Submitted on April 13, 2007
Accepted on September 11, 2007

Southern Hemisphere and Deep-Sea Warming Led Deglacial Atmospheric CO2 Rise and Tropical Warming

Lowell Stott 1*, Axel Timmermann 2, Robert Thunell 3

1 Department of Earth Sciences, University of Southern California, Los Angeles, CA, USA.
2 IPRC, SOEST, University of Hawaii, 2525 Correa Road, HI 96822, USA.
3 Department of Geological Sciences, University of South Carolina, Columbia, SC 29208, USA.

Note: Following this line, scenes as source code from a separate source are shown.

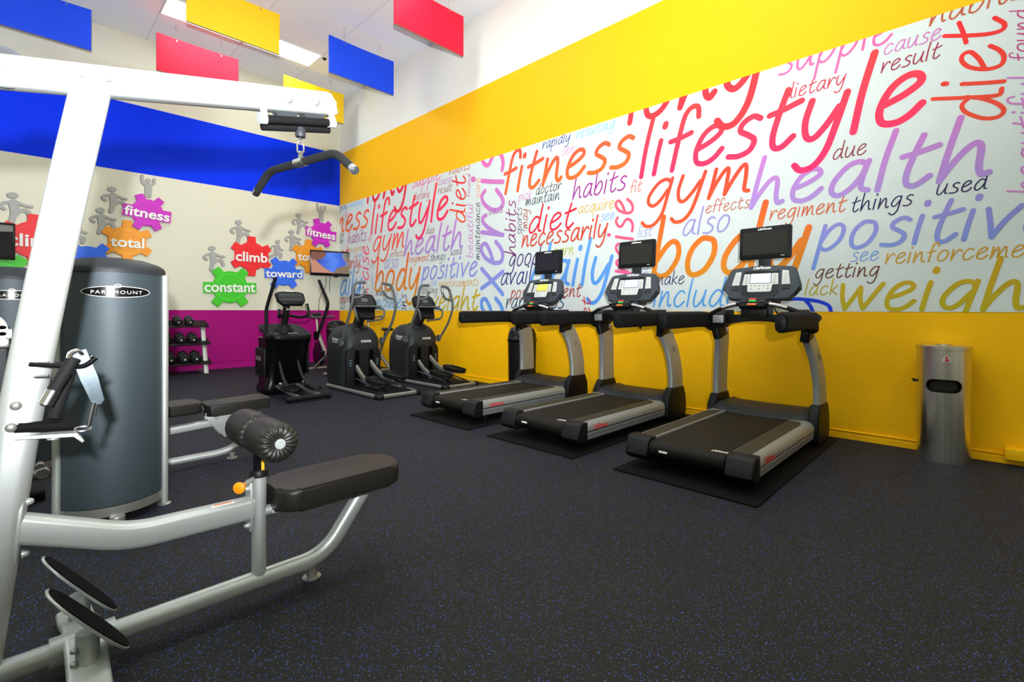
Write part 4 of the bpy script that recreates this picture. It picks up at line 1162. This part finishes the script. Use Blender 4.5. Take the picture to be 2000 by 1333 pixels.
    mb = MB(); mb.box(o2 + n2 * 0.001 + rt * .155 - u2 * .128, (0.002, 0.03, 0.006)); mb.build('small_print', 'btn_grey', ts)
    mb = MB(); mb.tube([(1.43, -.15, 1.17), (1.415, -.19, 1.10), (1.41, -.20, 0.98)], 0.006, 8, 0.03); mb.box((1.41, -.20, 0.975), (0.02, 0.022, 0.04), 0.004); mb.build('safety_cord', 'black', t)
    return t, lc
tm, lcd = make_treadmill((3.15, 1.47, 0.012), 'treadmill closest to the steel dispenser bin, with a pale lit console screen')
tm2 = copy_tree(tm, (3.14, 2.785, 0.012), 'middle treadmill of the row of three, with a blue lit console screen')
tm3 = copy_tree(tm, (3.17, 4.09, 0.012), 'treadmill beside the elliptical, with a yellow lit console screen')
def desc(o):
    for c in o.children:
        yield c
        yield from desc(c)
for o, m_ in ((tm2, 'lcd_blue'), (tm3, 'lcd_yellow')):
    for c in desc(o):
        if c.name.startswith('lcd_screen'):
            c.data = c.data.copy(); c.data.materials[0] = M[m_]
# mats under the treadmills
for x0, x1, yc, lb_ in ((3.03, 5.16, 1.45, 'thin black mat under the treadmill closest to the steel bin'), (3.02, 5.16, 2.785, 'thin black mat under the middle treadmill'), (3.03, 5.16, 4.05, 'thin black mat under the treadmill beside the elliptical')):
    mb = MB(); mb.box(((x0 + x1) / 2, yc, 0.006), (x1 - x0, 0.98, 0.010), 0.004)
    tag(mb.build('floor_mat', 'rubber', origin=((x0 + x1) / 2, yc, 0)), lb_, 'mat', 'mats under the treadmills')

# ------------------------------------------------------------------ grey ellipticals (y forward, origin at the rear centre)
def make_elliptical(loc, label):
    t = thing('elliptical_trainer', label, 'elliptical', loc, 'grey elliptical trainers', local=True)
    # floor frame: tube loop with dark corner sleeves
    z = 0.036
    loop = fillet([(-.31, 1.45, z), (-.31, 0.0, z), (.31, 0.0, z), (.31, 1.45, z)], 0.05, 5)
    mb = MB(); mb.sweep(loop, circle(0.028, 14)); bf = mb.build('base_frame', 'silver_dark', t)
    for x in (-.31, .31):
        mb = MB(); mb.tube([(x, .06, z), (x, -.01, z), (x * .82, -.01, z)], 0.034, 14, 0.05); mb.build('corner_sleeve', 'octane_dark', bf)
        mb = MB(); mb.lathe([(0.022, 0), (0.022, 0.02)], (x * .9, 0.02, 0), n=12); mb.build('floor_pad', 'rubber', bf)
    mb = MB(); mb.box((0, .75, .05), (.48, 1.3, .05), 0.015); mb.build('roller_deck', 'octane_dark', t)
    for x in (-.19, -.09, .09, .19):
        mb = MB(); mb.tube([(x, .12, .085), (x, .85, .19)], 0.010, 10); mb.build('roller_track', 'steel', t)
    # body: rounded shroud, two dark wells for the pedal arms
    mb = MB(); rs = []
    for zz, hx, y0, y1, p in ((.05, .285, 1.02, 1.62, 4), (.20, .30, .98, 1.64, 4), (.45, .31, .95, 1.64, 4), (.62, .315, .93, 1.63, 3.8), (.72, .312, .93, 1.61, 3.5), (.80, .295, .96, 1.58, 3.1), (.86, .262, 1.00, 1.54, 2.8), (.90, .215, 1.05, 1.48, 2.6), (.922, .15, 1.12, 1.42, 2.4), (.93, .05, 1.2, 1.34, 2)):
        rs.append([V(a, (y0 + y1) / 2 + b, zz) for a, b in superell(hx, (y1 - y0) / 2, 40, p)])
    mb.rings(rs); mb.build('shroud', 'octane_grey', t, smooth=60)
    mb = MB()
    arch = lambda x0, x1, z1: [(x0, .06), (x1, .06), (x1, z1 - .06), ((x1 * .8 + x0 * .2), z1), (x0 * .8 + x1 * .2, z1), (x0, z1 - .06)]
    mb.prism([(-.27, .06), (.27, .06), (.275, .50), (.25, .58), (.17, .625), (0, .645), (-.17, .625), (-.25, .58), (-.275, .50)], (0, .935, 0), (1, 0, 0), (0, 0, 1), (0, 0.06, 0), 0.01)
    fp = mb.build('front_panel', 'octane_dark', t)
    for s in (-1, 1):
        mb = MB(); mb.prism([(s * a, b) for a, b in arch(.075, .15, .57)], (0, .932, 0), (1, 0, 0), (0, 0, 1), (0, 0.05, 0)); mb.build('arm_well', 'hole', fp)
        mb = MB()
        for q in range(3): mb.box((s * .212, .931, .43 - .036 * q), (.042, .004, .022), .003)
        mb.build('vent_print', 'teal_print', fp)
    mb = MB(); mb.text('OCTANE FITNESS', (0.02, .918, .70), (1, 0, 0), (0, 0.1, 1), .16, .034, bold=.02); mb.text('Octane', (-.316, 1.20, .735), (0, -1, 0), (0.1, 0, 1), .19, .045, bold=.02); mb.text('FITNESS', (-.318, 1.20, .69), (0, -1, 0), (0, 0, 1), .15, .02, bold=.02)
    mb.build('maker_print', 'white', t)
    # mast and console
    mb = MB(); mb.sweep([(0, 1.16, .90), (0, 1.02, 1.10), (0, .98, 1.20)], rrect(.10, .16, .03, 4), up=(0, 1, 0)); mb.build('mast', 'octane_dark', t)
    mb = MB(); mb.lathe([(.17, 0), (.16, .03), (.09, .06)], (0, 1.15, .885), (0, -.2, 1), 24); mb.build('mast_collar', 'octane_dark', t)
    tl = math.radians(35); n_ = V(0, -math.cos(tl), math.sin(tl)); up = V(0, math.sin(tl), math.cos(tl)); oc = V(0, .92, 1.275)
    mb = MB(); mb.prism([(-.17, -.09), (.17, -.09), (.20, .0), (.175, .13), (.13, .15), (-.13, .15), (-.175, .13), (-.20, .0)], oc, (1, 0, 0), up, -n_ * .09, .02, 3)
    mb.prism([(-.16, 0), (.16, 0), (.11, -.17), (-.11, -.17)], oc - up * .08 - n_ * .04, (1, 0, 0), up, -n_ * .07, .015)
    co = mb.build('console', 'octane_dark', t)
    mb = MB(); mb.prism([(-.13, -.06), (.13, -.06), (.14, .11), (-.14, .11)], oc + n_ * .001, (1, 0, 0), up, n_ * .003, .001); mb.build('display_panel', 'charcoal', co)
    mb = MB(); mb.prism([(-.05, .0), (.05, .0), (.05, .06), (-.05, .06)], oc + n_ * .005, (1, 0, 0), up, n_ * .002)
    for q in range(5):
        mb.prism(superell(.008, .006, 12), oc + n_ * .005 + V(-.09 + .045 * q, 0, 0) - up * .035, (1, 0, 0), up, n_ * .002)
    mb.build('display_keys', 'tube_grey', co)
    mb = MB(); mb.box(oc - up * .10 + n_ * .03, (.38, .12, .025), .01); mb.build('tray', 'tube_grey', co)
    for s in (-1, 1):
        mb = MB()
        mb.tube([(s * .10, 1.0, 1.17), (s * .19, .88, 1.19), (s * .24, .76, 1.16), (s * .20, .76, 1.02), (s * .07, .98, .99)], .016, 10, .07); mb.build('fixed_grip', 'tube_grey', t)
        # moving arms with closed loop handles; the right one stands farther forward
        dy = -.02 if s < 0 else .10
        mb = MB(); mb.disc((s * .31, 1.0, .69), (s, 0, 0), .055, .035, 20, .01); mb.build('arm_pivot', 'tube_grey', t)
        stem = smooth_path([(s * .335, .97, .70), (s * .355, .78, .95), (s * .36, .64 + dy * .3, 1.20), (s * .35, .62 + dy * .6, 1.33)], 5)
        tp = smooth_path([(s * .35, .62 + dy * .6, 1.33), (s * .345, .62 + dy, 1.45), (s * .30, .63 + dy, 1.525), (s * .17, .62 + dy, 1.545)], 5)
        br = smooth_path([(s * .17, .62 + dy, 1.54), (s * .185, .60 + dy, 1.42), (s * .24, .60 + dy, 1.345), (s * .35, .62 + dy * .6, 1.32)], 5)
        mb = MB(); mb.sweep(stem, circle(.019, 10)); mb.sweep(tp, circle(.021, 10)); mb.sweep(br, circle(.018, 10)); ma = mb.build('moving_arm', 'tube_grey', t)
        mb = MB(); mb.tube([(s * .172, .615 + dy, 1.515), (s * .18, .603 + dy, 1.44)], .0225, 10); mb.build('pulse_sensor', 'steel', ma)
        # pedal arm and pedal
        lift = .0 if s < 0 else .06
        mb = MB()
        mb.sweep(smooth_path([(s * .11, 1.05, .42 + lift), (s * .115, .84, .25 + lift), (s * .12, .62, .155 + lift), (s * .125, .36, .13 + lift)], 5), rrect(.05, .068, .016, 3), up=(0, 0, 1))
        pa = mb.build('pedal_arm', 'silver_dark', t)
        mb = MB(); rr = superell(.098, .225, 28, 3.0)
        mb.prism(rr, (s * .13, .34, .155 + lift), (1, 0, 0), (0, 1, .10), (0, 0, .03), .008)
        mb.rings([[V(s * .13 + a * k, .34 + b * k, .155 + lift + b * .1 + zz) for a, b in rr] for k, zz in ((1.0, .02), (1.06, .055), (1.0, .055), (.93, .032))], closed=False, caps=False)
        mb.build('pedal', 'octane_dark', t)
        mb = MB(); mb.lathe([(.03, -.03), (.036, -.02), (.036, .02), (.03, .03)], (s * .12, .60, .12 + lift), (1, 0, 0), 18); mb.build('roller_wheel', 'tube_grey', t)
    return t
el = make_elliptical((3.57, 5.58, 0), 'grey elliptical between the black cross trainer and the other elliptical')
copy_tree(el, (4.655, 5.60, 0), 'grey elliptical standing beside the first treadmill handrails, near the yellow wall')

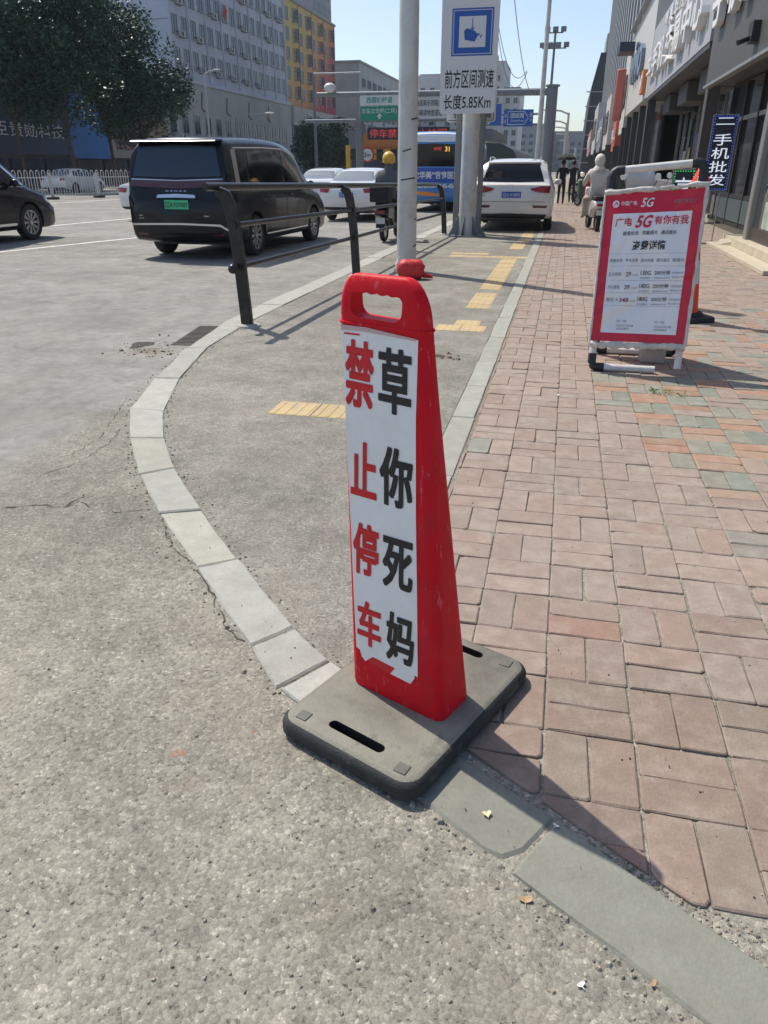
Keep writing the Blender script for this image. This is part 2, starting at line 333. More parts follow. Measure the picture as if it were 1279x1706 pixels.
# lane lines
def stripe(x0, y0, x1, y1, w, name='lane_line'):
    d = Vector((x1 - x0, y1 - y0)); n = Vector((-d.y, d.x)).normalized() * w / 2; m = MB(); k = max(2, int(d.length / 3)); vs = []
    for i in range(k + 1):
        p = Vector((x0, y0)) + d * i / k
        for s in (-1, 1): q = p + n * s; vs.append((q.x, q.y, zroad(q.x, q.y) + 0.004))
    m.add(vs, [(2 * i, 2 * i + 1, 2 * i + 3, 2 * i + 2) for i in range(k)])
    return m.build(name, M_white, road)
stripe(-10.75, 11.2, -9.05, 17.9, 0.13)
stripe(-9.0, 22.0, -8.9, 26.0, 0.13); stripe(-8.9, 32, -8.8, 36, 0.13)
stripe(-14.0, 17.2, -13.15, 24.5, 0.14); stripe(-13.0, 29, -12.9, 33, 0.14)
stripe(-22.6, 20, -22.6, 120, 0.14, 'edge_line')
# long cracks that wander over the road
M_crack = mat('crack_shadow', (0.06, 0.055, 0.045), 1.0, var=0.5, vscale=40)
def crack(pts, w):
    m = MB(); pp = []
    for i in range(len(pts) - 1):
        a, c = Vector(pts[i]), Vector(pts[i + 1]); n = max(3, int((c - a).length / 0.03))
        for j in range(n):
            q = a.lerp(c, j / n); pp.append(q + Vector((random.uniform(-1, 1), random.uniform(-1, 1))) * 0.011)
    vs = []; 
    for i, q in enumerate(pp):
        ww = w * random.uniform(0.05, 0.75); d = (pp[min(i + 1, len(pp) - 1)] - pp[max(0, i - 1)]).normalized(); nn = Vector((-d.y, d.x)) * ww / 2
        for s in (-1, 1): r_ = q + nn * s; vs.append((r_.x, r_.y, zroad(r_.x, r_.y) + 0.0022))
    m.add(vs, [(2 * i, 2 * i + 1, 2 * i + 3, 2 * i + 2) for i in range(len(pp) - 1)]); return m.build('crack', M_crack, road)
g2 = lambda *p: gr(*p, -0.02).to_2d()
crack([g2(10, 850), g2(70, 846), g2(110, 850), g2(135, 838), g2(150, 852), g2(195, 858), g2(250, 852)], 0.010)
crack([g2(110, 850), g2(128, 838), g2(145, 826)], 0.012)
crack([g2(60, 800), g2(130, 775), g2(180, 745), g2(205, 715)], 0.006)
crack([g2(268, 870), g2(285, 915), g2(330, 950), g2(375, 1045), g2(410, 1085)], 0.012)
crack([g2(120, 760), g2(165, 735), g2(190, 700), g2(214, 660)], 0.006)
crack([(-11.5, 14.0), (-9.5, 14.9), (-7.5, 15.6)], 0.03); crack([(-12, 11.0), (-9.0, 12.1), (-7.2, 12.6)], 0.03)

# kerb stones, each one a slab of its own, following the bend
KO = [(1.18, 0.40), (0.60, 0.79), (0.02, 1.175), (-0.325, 1.405), (-0.70, 1.655), (-0.86, 1.84), (-1.26, 2.28), (-1.64, 2.70), (-1.97, 3.10), (-2.31, 3.59), (-2.61, 4.12), (-2.83, 4.85), (-3.06, 5.81), (-3.24, 7.10)]
KI = [(1.28, 0.55), (0.69, 0.955), (0.11, 1.335), (-0.225, 1.555), (-0.59, 1.82), (-0.76, 1.97), (-1.14, 2.38), (-1.48, 2.78), (-1.84, 3.22), (-2.12, 3.63), (-2.37, 4.11), (-2.65, 4.88), (-2.90, 5.90), (-3.00, 7.10)]
y = 8.1
while y < 70: KO.append((-3.27, y)); KI.append((-3.01, y)); y += 1.0
bed = MB(); n = len(KO)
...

* To whom correspondence should be addressed.
Lowell Stott , E-mail: stott{at}usc.edu

Establishing what caused Earth’s largest climatic changes in the past requires a precise knowledge of both the forcing and the regional responses. Here we establish the chronology of high and low latitude climate change at the last glacial termination by 14C dating benthic and planktonic foraminiferal stable isotope and Mg/Ca records from a marine core collected in the western tropical Pacific. Deep sea temperatures warmed by ~2oC between 19 and 17 ka B.P. (thousand years before present), leading the rise in atmospheric CO2 and tropical surface ocean warming by ~1000 years. The cause of this deglacial deep water warming does not lie within the tropics, nor can its early onset between 19-17 ka B.P. be attributed to CO2 forcing. Increasing austral spring insolation combined with sea-ice albedo feedbacks appear to be key factors responsible for this warming.